From Germanic 'ermen' meaning whole or universal; Spanish feminine form related to Hermes.
Herminia is a name of layered origins, drawing from both the ancient Greek world and the Germanic north. Its most direct root is the Latin Herminia, feminine form of Herminius, which connects to Hermes — the Greek god of messengers, travelers, boundaries, and eloquence, whose name may derive from herma, a stone boundary marker. Through the Roman mythological tradition, Hermes became Mercury, and the name Herminia inherited associations with wit, communication, and movement across thresholds.

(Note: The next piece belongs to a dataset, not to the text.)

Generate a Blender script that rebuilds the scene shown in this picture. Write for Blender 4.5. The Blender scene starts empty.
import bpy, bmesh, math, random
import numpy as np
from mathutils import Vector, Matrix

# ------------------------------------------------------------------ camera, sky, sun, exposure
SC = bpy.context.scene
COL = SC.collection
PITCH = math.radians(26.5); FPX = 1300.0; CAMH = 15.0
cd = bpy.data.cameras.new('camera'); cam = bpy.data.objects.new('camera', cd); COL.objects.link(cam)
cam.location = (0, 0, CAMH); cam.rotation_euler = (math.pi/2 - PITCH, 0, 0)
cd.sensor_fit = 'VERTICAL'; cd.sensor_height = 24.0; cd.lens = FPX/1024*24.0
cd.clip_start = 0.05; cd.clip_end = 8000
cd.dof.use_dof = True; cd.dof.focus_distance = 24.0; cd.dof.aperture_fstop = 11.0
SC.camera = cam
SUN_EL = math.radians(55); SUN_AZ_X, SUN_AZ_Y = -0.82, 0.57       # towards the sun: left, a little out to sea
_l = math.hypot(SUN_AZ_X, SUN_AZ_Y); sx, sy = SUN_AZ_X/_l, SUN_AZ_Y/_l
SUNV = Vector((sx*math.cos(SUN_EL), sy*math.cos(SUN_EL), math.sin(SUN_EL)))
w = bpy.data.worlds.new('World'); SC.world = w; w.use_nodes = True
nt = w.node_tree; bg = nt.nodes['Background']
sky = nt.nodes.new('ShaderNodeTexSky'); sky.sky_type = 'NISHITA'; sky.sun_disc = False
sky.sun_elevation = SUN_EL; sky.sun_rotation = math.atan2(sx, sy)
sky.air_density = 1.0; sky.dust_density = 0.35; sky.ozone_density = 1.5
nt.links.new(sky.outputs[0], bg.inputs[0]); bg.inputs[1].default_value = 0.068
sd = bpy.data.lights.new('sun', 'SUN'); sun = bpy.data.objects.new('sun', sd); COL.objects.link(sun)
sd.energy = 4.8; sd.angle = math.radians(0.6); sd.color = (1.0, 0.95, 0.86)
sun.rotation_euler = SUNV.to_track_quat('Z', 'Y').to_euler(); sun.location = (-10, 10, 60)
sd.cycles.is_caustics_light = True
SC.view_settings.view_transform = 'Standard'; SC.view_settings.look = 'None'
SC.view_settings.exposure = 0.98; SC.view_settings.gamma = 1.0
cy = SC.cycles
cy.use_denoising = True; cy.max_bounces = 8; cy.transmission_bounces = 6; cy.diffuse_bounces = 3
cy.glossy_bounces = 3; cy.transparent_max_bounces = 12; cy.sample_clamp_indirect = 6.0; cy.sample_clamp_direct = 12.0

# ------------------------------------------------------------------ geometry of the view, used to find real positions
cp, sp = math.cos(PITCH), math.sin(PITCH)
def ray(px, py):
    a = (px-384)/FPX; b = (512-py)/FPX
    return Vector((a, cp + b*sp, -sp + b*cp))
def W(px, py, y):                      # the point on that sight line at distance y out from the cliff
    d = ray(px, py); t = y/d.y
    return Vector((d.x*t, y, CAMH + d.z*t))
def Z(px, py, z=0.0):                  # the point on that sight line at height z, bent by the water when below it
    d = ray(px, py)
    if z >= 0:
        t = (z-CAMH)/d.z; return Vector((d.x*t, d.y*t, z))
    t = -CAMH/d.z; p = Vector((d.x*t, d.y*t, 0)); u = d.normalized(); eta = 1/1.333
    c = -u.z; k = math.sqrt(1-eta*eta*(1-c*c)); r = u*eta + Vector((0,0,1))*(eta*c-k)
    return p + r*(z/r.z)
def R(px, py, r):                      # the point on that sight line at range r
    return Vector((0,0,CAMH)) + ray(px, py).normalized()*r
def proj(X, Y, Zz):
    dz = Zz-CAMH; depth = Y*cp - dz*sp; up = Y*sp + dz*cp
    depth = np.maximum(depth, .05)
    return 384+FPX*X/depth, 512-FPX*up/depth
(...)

There is also a Germanic thread: the element Irmin, an ancient Teutonic concept associated with a supreme deity or cosmic force, gave rise to names like Hermann and Irmina, which blended with the Latin form over centuries of cultural contact. Herminia was particularly favored in the Iberian Peninsula and Latin America, where it appears in historical records from the colonial period through the early twentieth century. It carries the distinction of belonging to that category of Spanish and Portuguese names — alongside Hermenegild, Hermínia, and Hermione — that feel simultaneously grand and intimate, names built for saints' days and family dinners alike.

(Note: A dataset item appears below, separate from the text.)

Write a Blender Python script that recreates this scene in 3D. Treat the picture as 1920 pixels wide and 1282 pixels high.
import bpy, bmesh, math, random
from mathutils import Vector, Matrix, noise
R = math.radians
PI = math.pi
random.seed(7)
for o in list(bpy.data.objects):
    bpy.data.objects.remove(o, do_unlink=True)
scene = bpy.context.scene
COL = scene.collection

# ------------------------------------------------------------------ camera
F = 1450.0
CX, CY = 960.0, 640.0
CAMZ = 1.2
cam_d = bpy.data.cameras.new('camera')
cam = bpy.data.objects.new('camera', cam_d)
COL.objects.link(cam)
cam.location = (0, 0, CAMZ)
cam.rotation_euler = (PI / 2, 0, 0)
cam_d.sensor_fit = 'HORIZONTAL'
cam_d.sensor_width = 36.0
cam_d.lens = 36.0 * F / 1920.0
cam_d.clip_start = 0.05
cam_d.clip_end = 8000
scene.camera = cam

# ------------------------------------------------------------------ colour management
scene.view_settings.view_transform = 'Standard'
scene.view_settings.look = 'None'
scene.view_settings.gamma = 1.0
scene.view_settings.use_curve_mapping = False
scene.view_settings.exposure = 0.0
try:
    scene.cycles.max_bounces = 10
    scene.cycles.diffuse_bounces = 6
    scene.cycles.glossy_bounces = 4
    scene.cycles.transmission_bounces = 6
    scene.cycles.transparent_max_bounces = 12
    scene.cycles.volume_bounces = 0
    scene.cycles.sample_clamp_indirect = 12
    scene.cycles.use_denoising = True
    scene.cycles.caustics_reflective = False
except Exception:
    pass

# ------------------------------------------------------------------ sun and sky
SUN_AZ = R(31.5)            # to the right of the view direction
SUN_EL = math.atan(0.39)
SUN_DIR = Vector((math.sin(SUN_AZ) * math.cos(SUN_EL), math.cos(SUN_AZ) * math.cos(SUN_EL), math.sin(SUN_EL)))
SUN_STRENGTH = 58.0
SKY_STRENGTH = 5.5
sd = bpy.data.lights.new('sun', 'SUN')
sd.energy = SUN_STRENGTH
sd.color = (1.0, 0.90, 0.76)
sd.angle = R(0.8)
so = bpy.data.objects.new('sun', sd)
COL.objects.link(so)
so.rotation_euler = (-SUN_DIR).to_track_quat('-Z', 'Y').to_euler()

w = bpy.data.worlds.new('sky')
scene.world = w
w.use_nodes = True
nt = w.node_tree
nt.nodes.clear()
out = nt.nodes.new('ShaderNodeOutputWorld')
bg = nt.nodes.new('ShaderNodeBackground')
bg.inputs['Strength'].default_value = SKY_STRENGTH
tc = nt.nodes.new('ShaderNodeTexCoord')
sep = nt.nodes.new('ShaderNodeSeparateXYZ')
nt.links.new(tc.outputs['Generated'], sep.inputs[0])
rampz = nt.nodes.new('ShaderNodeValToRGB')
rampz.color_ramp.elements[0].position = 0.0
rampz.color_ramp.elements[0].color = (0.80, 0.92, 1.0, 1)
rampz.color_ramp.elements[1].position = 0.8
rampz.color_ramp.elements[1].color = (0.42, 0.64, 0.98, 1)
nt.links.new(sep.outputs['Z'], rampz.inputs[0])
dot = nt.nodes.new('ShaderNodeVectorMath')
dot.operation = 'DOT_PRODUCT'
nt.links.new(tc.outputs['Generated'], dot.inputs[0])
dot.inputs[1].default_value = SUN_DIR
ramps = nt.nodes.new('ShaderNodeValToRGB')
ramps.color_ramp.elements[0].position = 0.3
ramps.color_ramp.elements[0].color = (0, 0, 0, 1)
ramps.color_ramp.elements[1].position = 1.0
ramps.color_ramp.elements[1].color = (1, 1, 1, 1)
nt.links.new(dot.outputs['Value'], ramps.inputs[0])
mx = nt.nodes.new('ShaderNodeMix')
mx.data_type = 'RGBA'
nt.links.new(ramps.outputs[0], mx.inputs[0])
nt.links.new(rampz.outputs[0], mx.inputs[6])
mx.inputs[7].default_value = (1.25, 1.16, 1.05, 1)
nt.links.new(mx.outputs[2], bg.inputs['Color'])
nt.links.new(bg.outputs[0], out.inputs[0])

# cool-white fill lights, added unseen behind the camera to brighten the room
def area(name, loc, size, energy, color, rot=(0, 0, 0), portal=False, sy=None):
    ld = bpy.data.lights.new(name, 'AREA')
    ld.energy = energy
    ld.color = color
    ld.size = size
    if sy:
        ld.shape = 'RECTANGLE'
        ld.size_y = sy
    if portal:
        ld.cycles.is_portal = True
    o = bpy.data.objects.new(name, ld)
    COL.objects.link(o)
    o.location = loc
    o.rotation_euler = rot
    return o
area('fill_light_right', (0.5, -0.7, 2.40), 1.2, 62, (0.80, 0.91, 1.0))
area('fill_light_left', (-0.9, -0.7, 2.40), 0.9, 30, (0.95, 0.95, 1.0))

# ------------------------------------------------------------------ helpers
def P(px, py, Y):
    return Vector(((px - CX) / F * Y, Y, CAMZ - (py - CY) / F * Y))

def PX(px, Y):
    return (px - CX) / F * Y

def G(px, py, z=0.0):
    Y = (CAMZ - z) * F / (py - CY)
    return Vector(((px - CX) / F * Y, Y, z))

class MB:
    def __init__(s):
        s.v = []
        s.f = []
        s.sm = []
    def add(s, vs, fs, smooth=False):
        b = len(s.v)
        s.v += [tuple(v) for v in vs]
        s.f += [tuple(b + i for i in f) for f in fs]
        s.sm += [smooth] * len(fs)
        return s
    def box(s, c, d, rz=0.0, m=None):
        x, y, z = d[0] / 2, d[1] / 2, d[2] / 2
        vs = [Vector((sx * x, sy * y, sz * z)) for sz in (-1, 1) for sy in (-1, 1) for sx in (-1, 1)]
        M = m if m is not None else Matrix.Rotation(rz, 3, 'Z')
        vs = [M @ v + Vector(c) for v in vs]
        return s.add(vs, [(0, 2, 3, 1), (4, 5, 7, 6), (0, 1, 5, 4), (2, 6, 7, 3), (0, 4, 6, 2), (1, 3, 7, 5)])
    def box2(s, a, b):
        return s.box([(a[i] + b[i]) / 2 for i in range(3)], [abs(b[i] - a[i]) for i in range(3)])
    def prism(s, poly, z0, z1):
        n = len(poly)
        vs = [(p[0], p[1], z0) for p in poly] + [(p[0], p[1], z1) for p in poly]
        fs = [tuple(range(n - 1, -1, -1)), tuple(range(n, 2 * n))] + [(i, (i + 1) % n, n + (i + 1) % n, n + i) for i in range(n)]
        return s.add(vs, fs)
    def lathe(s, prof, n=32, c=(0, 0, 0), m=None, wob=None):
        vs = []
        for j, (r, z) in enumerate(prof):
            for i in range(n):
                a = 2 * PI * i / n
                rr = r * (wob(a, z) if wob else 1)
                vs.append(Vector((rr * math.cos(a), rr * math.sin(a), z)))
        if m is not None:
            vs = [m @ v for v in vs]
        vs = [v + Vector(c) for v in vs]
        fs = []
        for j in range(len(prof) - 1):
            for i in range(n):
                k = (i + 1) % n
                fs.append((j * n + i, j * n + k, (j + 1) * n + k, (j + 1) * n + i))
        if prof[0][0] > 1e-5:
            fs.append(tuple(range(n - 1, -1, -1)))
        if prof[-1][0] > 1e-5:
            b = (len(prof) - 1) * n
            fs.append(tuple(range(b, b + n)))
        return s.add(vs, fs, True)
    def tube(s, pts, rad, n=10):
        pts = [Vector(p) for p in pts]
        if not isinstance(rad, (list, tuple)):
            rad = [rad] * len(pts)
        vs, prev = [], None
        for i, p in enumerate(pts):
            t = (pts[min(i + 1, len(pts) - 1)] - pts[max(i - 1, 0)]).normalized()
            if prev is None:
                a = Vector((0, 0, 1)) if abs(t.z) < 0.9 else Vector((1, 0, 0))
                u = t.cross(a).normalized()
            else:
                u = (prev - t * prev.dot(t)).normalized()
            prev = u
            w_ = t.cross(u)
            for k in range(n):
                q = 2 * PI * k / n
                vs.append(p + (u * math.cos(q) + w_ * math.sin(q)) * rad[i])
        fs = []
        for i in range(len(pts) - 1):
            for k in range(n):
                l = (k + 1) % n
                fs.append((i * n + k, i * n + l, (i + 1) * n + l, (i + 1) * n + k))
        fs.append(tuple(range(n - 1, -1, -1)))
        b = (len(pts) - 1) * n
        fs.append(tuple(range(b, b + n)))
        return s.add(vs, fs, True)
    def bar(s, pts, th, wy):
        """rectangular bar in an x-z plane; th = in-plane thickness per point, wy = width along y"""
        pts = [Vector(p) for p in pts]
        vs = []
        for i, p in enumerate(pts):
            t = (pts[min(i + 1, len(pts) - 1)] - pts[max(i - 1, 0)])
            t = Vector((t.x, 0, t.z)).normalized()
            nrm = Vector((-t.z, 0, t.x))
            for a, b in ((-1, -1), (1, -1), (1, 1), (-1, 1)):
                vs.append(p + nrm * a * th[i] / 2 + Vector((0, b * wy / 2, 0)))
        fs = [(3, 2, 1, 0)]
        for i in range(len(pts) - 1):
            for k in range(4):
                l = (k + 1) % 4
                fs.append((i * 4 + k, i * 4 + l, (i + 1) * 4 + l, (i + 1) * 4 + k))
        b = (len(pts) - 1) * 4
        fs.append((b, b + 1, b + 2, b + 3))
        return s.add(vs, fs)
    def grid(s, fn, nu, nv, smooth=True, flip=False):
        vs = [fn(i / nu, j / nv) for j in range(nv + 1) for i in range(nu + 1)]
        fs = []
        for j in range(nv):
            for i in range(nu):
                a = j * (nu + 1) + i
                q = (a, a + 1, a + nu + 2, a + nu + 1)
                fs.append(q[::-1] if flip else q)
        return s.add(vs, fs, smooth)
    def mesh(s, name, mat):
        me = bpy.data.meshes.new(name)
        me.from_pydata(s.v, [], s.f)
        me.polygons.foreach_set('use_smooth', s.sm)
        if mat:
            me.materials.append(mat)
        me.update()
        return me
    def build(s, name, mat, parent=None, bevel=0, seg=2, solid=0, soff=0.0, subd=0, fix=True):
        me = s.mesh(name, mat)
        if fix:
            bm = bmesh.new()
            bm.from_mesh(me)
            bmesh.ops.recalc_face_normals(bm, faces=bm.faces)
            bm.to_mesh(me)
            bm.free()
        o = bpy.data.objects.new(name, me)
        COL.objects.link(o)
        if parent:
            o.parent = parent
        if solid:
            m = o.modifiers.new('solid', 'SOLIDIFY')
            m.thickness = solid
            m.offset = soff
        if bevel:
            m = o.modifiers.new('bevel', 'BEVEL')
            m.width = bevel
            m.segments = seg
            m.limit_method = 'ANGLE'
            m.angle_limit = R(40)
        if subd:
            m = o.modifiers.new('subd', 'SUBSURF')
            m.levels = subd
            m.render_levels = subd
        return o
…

The Portuguese form Hermínia is still in use in Brazil and Portugal, where it retains a mid-century elegance. In literature, the name appears most memorably in Torquato Tasso's sixteenth-century epic Gerusalemme Liberata, where Herminia is a Saracen princess hopelessly in love with a Christian knight — a character whose romantic intensity and cross-cultural longing gave the name a poetic resonance that echoed through subsequent European literature. Today Herminia is rare enough to feel genuinely distinctive, yet anchored in a tradition deep enough to carry its own gravity.